Is there a bijective, continuous mapping from $\mathbb{R}$ to the closed interval $[0,1]$?

Question

i can't find a bijective, continuous map from $\mathbb{R}$ to the closed interval $[0,1]$. Give an example.

If not bijective then what is the difference between cardinal no of $(0,1)$ and $[0,1]$ ?

Answer 1

Since $f$ is continuous, $f^{-1}((0,1))$ is open, and it is $\mathbb{R}/\{a,b\}$ with $a,b \in \mathbb{R}$ and $a \not = b$. But now $f([a,b]) = [0,1]$ so the map can't be bijective.

Answer 2

Here is my try:$$\\$$ Since you are trying to find a bijective, continuous mapping, and that is a homeomorphism from the view of topology, we need to verify that if $R$ is momeomorphic to $[0,1]$. We know that $R$ is homeomorphic to $(0,1)$ by $f=\ln(\frac{x}{1-x})$, so the problem is whether $(0,1)$ is homeomorphic to $[0,1]$ or not. However, citing what Tsemo Aristide wrote above, $[0,1]$ is compact, and $(0,1)$ fails to be so. Hence, you can't find a bijective, continuous mapping between $R$ and $[0,1]$. And here's my try to prove that the inverse function of a bijective, countinuous function is also continuous.

$$ \forall y \in f(D) $$ where D is the domain of the original function $f$ $$\forall \epsilon>0 , \exists \delta >0$$ that for all $y^{'}\in \left| y-y^{'} \right|<\epsilon, \left| f^{-1}(y)-f^{-1}(y^{'}) \right|<\epsilon$ holds.
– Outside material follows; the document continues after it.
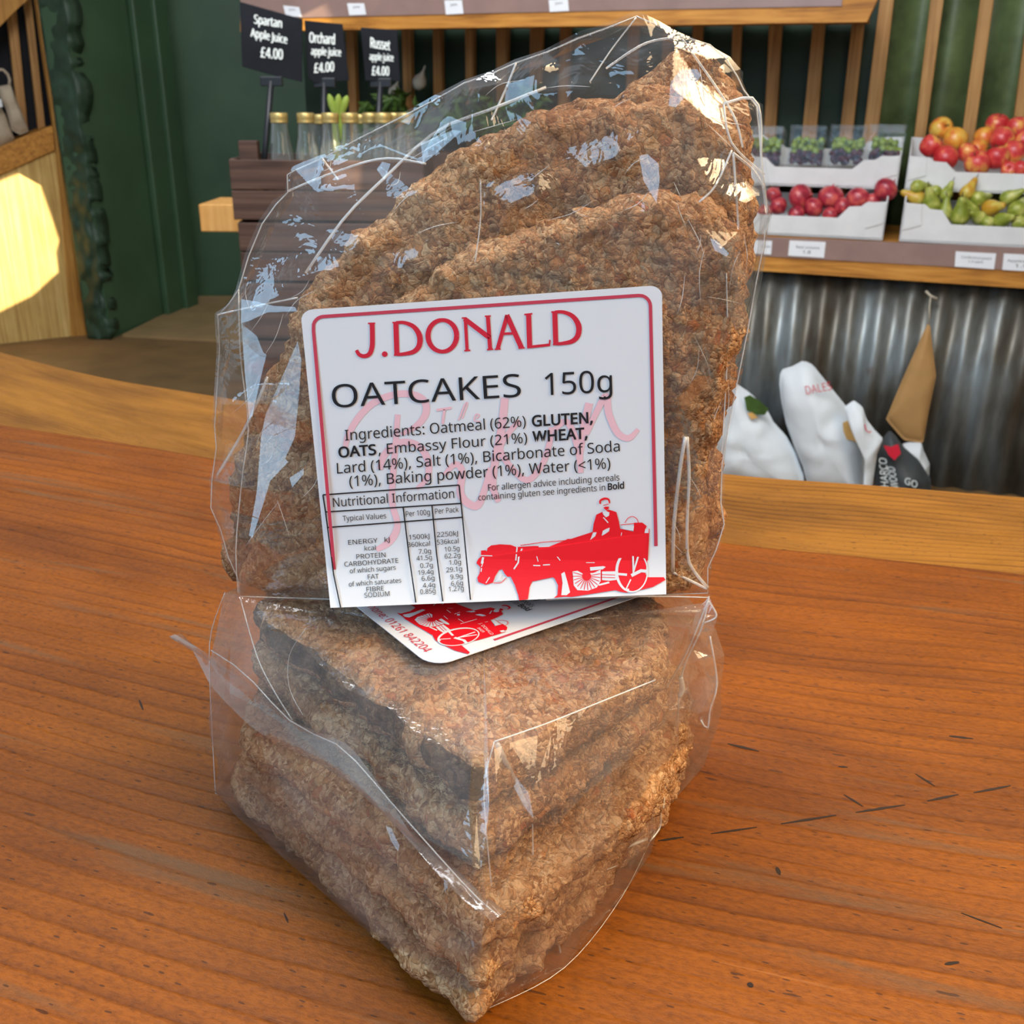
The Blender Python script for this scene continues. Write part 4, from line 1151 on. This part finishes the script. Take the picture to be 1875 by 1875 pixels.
# ---- cardboard trays
TILT = math.radians(9)
def tray(sL, sR, z0, hc, hd, front, depth, label, left_open=False):
    t = empty('fruit_tray', W((sL + sR) / 2, front - depth / 2, z0), label, 'tray', 'white cardboard trays of fruit')
    B = -WN * math.cos(TILT) + UP * math.sin(TILT); U = UP * math.cos(TILT) + WN * math.sin(TILT) * .25
    O = W(sL, front, z0); w = sR - sL
    prof = [(0, 0), (w, 0), (w, hc), (w - .06, hc * .97), (w - .075, hc * .86), (w - .11, hc * .84), (w - .14, hd), (.14, hd), (.11, hc * .84), (.075, hc * .86), (.06, hc * .97), (0, hc)]
    for nm, o in (('front_panel', O), ('back_panel', O + B * depth)):
        mb = MB(); mb.poly([o + WA * a + U * b for a, b in prof], B * .005); mb.build(nm, M['tray'], t, bevel=.001)
    for nm, o in (('side_panel', O), ('side_panel', O + WA * (w - .005))):
        mb = MB(); mb.poly([o, o + B * depth, o + B * depth + U * hc, o + U * hc], WA * .005); mb.build(nm, M['tray'], t, bevel=.001)
    mb = MB(); mb.box(O + U * .003, WA * w, B * depth, U * .004); mb.build('base', M['tray'], t)
    for a in (.006, w - .056):       # folded corner flaps
        mb = MB(); mb.poly([O + WA * a + U * hc * .3 - B * .003, O + WA * (a + .05) + U * hc * .45 - B * .003, O + WA * (a + .045) + U * hc * .97 - B * .003, O + WA * a + U * hc - B * .003], B * .002)
        mb.build('corner_flap', M['tray'], t)
    return t
rs = SZ(1646, 441, -.02)[0]; ls = SZ(1616, 439, -.02)[0]
hz = T(1646, 369, -.02).z - T(1646, 441, -.02).z
dz = T(1760, 410, -.02).z - ZT - .004
dzL = T(1480, 397, -.02).z - ZT
tray(rs, rs + .52, ZT + .001, hz, dz, -.02, .30, 'white cardboard tray full of green pears, lower right')
UPO = -.15; hu = hz * 1.0
ru = SZ(1665, 285, UPO)[0]; lu = SZ(1651, 283, UPO)[0]; zu = max(T(1665, 285, UPO).z - hu, ZT + hz + .0265); hu = T(1665, 285, UPO).z - zu; hdu = hu - (T(1665, 285, UPO).z - T(1755, 315, UPO).z)
tray(ru, ru + .52, zu, hu, hdu, UPO, .30, 'white cardboard tray heaped with red and yellow apples, upper right')
tray(ls - .52, ls, ZT + .001, hz, dzL, -.02, .30, 'white cardboard tray of red onions, below the grapes')
tray(lu - .52, lu, zu, hu, hdu, UPO, .30, 'white cardboard tray of boxed grapes, above the red onions')

def px_r(p, r):      # pixel radius -> metres at a point
    fwd = V((0, math.cos(PITCH), -math.sin(PITCH)))
    return r * (p - CAM_O).dot(fwd) / F_PX
def apple_proto(name, prof, mat, stem, label, cat, group):
    e = empty(name, (0, 0, 0), label, cat, group)
    mb = MB(); mb.lathe(prof, 22); o = mb.build('flesh' if cat != 'onion' else 'bulb', M[mat], e, True)
    mb = MB(); mb.tube(stem[0], stem[1], 6); mb.build('stalk' if cat != 'onion' else 'neck', M['stem'] if cat != 'onion' else M[mat], e, True)
    return e
AP = [(.001, -.80), (.18, -.86), (.42, -.84), (.68, -.70), (.88, -.40), (.98, 0), (.97, .32), (.85, .64), (.62, .84), (.40, .90), (.22, .84), (.08, .70), (.001, .66)]
apple_red = apple_proto('apple', AP, 'apple', ([(0, 0, .62), (.03, 0, .85), (.10, .02, 1.08)], .05), 'apple', 'apple', 'apples in the upper right tray')
apple_yel = apple_proto('apple', AP, 'apple_y', ([(0, 0, .62), (.03, 0, .85), (.10, .02, 1.08)], .05), 'apple', 'apple', 'apples in the upper right tray')
PE = [(.001, -1.0), (.22, -1.0), (.52, -.90), (.78, -.62), (.86, -.25), (.78, .15), (.58, .55), (.42, .95), (.34, 1.30), (.26, 1.52), (.12, 1.62), (.001, 1.63)]
pear_g = apple_proto('pear', PE, 'pear', ([(0, 0, 1.5), (.03, 0, 1.8), (.14, .03, 2.1)], .05), 'pear', 'pear', 'pears in the lower right tray')
pear_y = apple_proto('pear', PE, 'pear_y', ([(0, 0, 1.5), (.03, 0, 1.8), (.14, .03, 2.1)], .05), 'pear', 'pear', 'pears in the lower right tray')
ON = [(.001, -.88), (.10, -.90), (.3, -.80), (.62, -.62), (.9, -.28), (.99, .05), (.92, .38), (.72, .64), (.46, .80), (.22, .90), (.10, .98), (.001, 1.0)]
onion_p = apple_proto('onion', ON, 'onion', ([(0, 0, .9), (.03, 0, 1.05), (.12, .05, 1.18)], [.10, .06, .02]), 'onion', 'onion', 'red onions in the lower left tray')
used = set()
def put(proto, px, r, off, tilt, label, sc=(1, 1, 1)):
    p = T(px[0], px[1], off); k = px_r(p, r)
    if proto.name in used: o = dup(proto, p, (0, 0, 0))
    else: o = proto; used.add(proto.name); o.location = p
    o.rotation_euler = tilt; o.scale = tuple(k * s for s in sc); o['label'] = label
    return o
z5 = lambda x, y: (x / 5.86 + 1640, y / 5.86 + 200)
z6 = lambda x, y: (x / 6.25 + 1380, y / 6.25 + 200)
S5 = 1 / 5.86
for kind, c, r, off, rot, lb in (
    ('y', (480, 212), 122, -.24, (1.2, .1, .2), 'yellow apple with its stalk hollow facing out, rear left corner of the apples'),
    ('y', (635, 332), 128, -.19, (.3, .6, 1.1), 'plain orange yellow apple at the left of the heap'),
    ('r', (375, 402), 122, -.12, (.4, -.5, 2.0), 'bright red apple at the far left of the heap'),
    ('r', (540, 530), 130, -.08, (.9, .3, 3.0), 'red apple in the front row, first from the left'),
    ('r', (770, 470), 108, -.13, (.2, .2, .4), 'pinkish red apple behind the two front left apples'),
    ('y', (880, 430), 98, -.16, (.5, .4, 2.2), 'small yellow apple half buried in the middle of the heap'),
    ('y', (950, 312), 112, -.22, (.2, -.4, 4.0), 'orange apple at the back under the topmost red one'),
    ('r', (1085, 175), 122, -.27, (.1, .3, 5.0), 'deep red apple on the very top of the heap'),
    ('r', (1140, 325), 128, -.18, (.6, .5, 1.6), 'pink red apple just below the topmost apple'),
    ('r', (1305, 205), 118, -.25, (.3, .2, 2.8), 'orange red apple at the top right by the picture edge'),
    ('r', (1265, 470), 128, -.12, (.3, .4, .9), 'red apple with yellow base at the right of the heap'),
    ('r', (1090, 525), 128, -.09, (.2, .1, 3.7), 'large red apple in the front row, third from the left'),
    ('r', (880, 590), 138, -.075, (.5, .3, 4.6), 'largest pink apple in the front row, second from the left'),
    ('r', (1225, 655), 92, -.07, (1.1, .2, 5.5), 'small red apple peeping over the front rim of the tray'),
    ('r', (1345, 645), 92, -.07, (.2, .2, .7), 'red apple at the right end of the front row'),
    ('r', (1380, 340), 118, -.19, (.6, .2, 1.9), 'dark red apple cut by the right picture edge')):
    put(apple_red if kind == 'r' else apple_yel, z5(*c), r * S5, off - .13, rot, lb)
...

Because $\left| f^{-1}(y)-f^{-1}(y^{'}) \right|= \left| x-x^{'} \right|$, and $ \left| y-y^{'} \right| = \left| f(x)-f(x^{'}) \right|$

$$ \forall x \in D, \forall \delta>0 , \exists \epsilon >0$$ that for all $x^{'}\in\left| x-x^{'} \right|<\epsilon, \left| f(x)-f(x^{'}) \right|=\left| y- y^{'}\right|<\delta$ since $f$ is continuous.